Sun Sentinel Palm Beach Edition
Friday without Fitz
Disappointing day for QBs should make us appreciate starter more
DAVIE — Who remembers that Christmas morning when you just knew a Nintendo 64, or a Cabbage Patch doll or Bratz doll would be under the tree, and it would satisfy all your childhood desires?
The gift you wanted and needed, the one you absolutely had to have to complete your life, was going to be the next gift opened.
But gift after gift, box after box, all you found were a new pack of socks and some underwear.
Nothing wrong with socks and underwear. You probably needed them, but the gift you desired didn’t come that holiday season. Disappointment ruled your day.
Well ... (insert deep sigh) ... that’s exactly how I felt watching the Miami Dolphins practice on Friday, which happened to be the team’s first session without quarterback Ryan Fitzpatrick, who is away from the team handling a personal matter.
We’ve craved a young franchise quarterback for so long, I just knew this was the year. And Friday would be the practice Tua Tagovailoa or Josh Rosen would raise their hand as if to say, “I got this!”
I just knew Friday was going to be the session both of these young quarterbacks, who each have first-round pedigrees, would convince the coaches the future is now.
But incompletion after incompletion, would-be sack after would-be sack, interception after interception taught me Dolphins fans might have to wait on the gift they crave.
Friday’s session without Fitzpatrick was so dismal it made me
conclude that the grizzled veteran with 15 years of NFL experience might have been holding this offense together the first week. Maybe Fitzpatrick was keeping things respectable for practices, because the performance Rosen and Tagovailoa produced in his absence might be the worst session I’ve seen in the Brian Flores era.
I’m talking first seven games of 2019 bad, 0-7 record bad!
“They’re young.
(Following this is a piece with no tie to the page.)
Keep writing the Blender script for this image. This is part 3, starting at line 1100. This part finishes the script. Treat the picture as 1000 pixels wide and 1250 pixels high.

Rosen’s young . ... The same as Tua [Tagovailoa],” Flores said before Friday’s session. “We’re looking for leadership. We’re looking for communication. We’re looking for someone making good decisions — consistently making good decisions.”
Keep looking, because none of that showed up on Friday.
To be fair, not all of the offense’s issues were on the quarterbacks.
Their pocket wasn’t always clean. The offensive line is young, and three rookies — Austin Jackson, Solomon Kindley and Robert Hunt — are cutting their teeth as they get tested for starting roles. They’ve each been been beaten from time to time. That’s to be expected. There were clearly chemistry and communication issues between the quarterbacks and their receivers and tight ends, because far too many passes were thrown to an area where no offensive target was anywhere in sight.
The lack of talent at receiver is an issue I warned about about earlier this week, and unless some youngster steps forward and starts blossoming (or established veteran is signed), this issue won’t go away.
Unlike Fitzpatrick, who has run coordinator Chan Gailey’s offense for five seasons during their time together at the Buffalo Blls and the New York Jets, Rosen and Tagovailoa are just learning this supposedly user-friendly offense. Even Gailey admits it’s going to take the quarterbacks, if not the entire team, some time to grasp it.
But watching Rosen and Tagovailoa behind the wheel of the first- and second-team offense for a day encouraged me to buckle my seat belt tight and has me impatiently awaiting Fitzpatrick’s return from whatever private matter he and his family are dealing with.
I want Tagovailoa, or Rosen, to lead this franchise like Dan Marino did during his Hall of Fame tenure in the ’80s and ’90s. And I’m aware that expecting them to shine in their first practice with an elevated role is the stuff of fantasies.
But what I saw on Friday was a nightmare, and one I’d like to wake up from.
This doesn’t mean that the light bulb won’t turn on for either quarterbacks, and that they’ll never take their arm strength and intellect (Rosen), accuracy and anticipation (Tagovailoa) and deliver sensational performances.
What it means is that both don’t seem ready for the call up just yet, and they each need some more time to get adjusted to the players around them, and acclimated with the new offense they’re learning.
It also means that Fitzpatrick seemingly has a calming effect on the offense that this franchise still needs, and we better learn to appreciate it, at least for the first couple more weeks, or months if/when he eventually returns.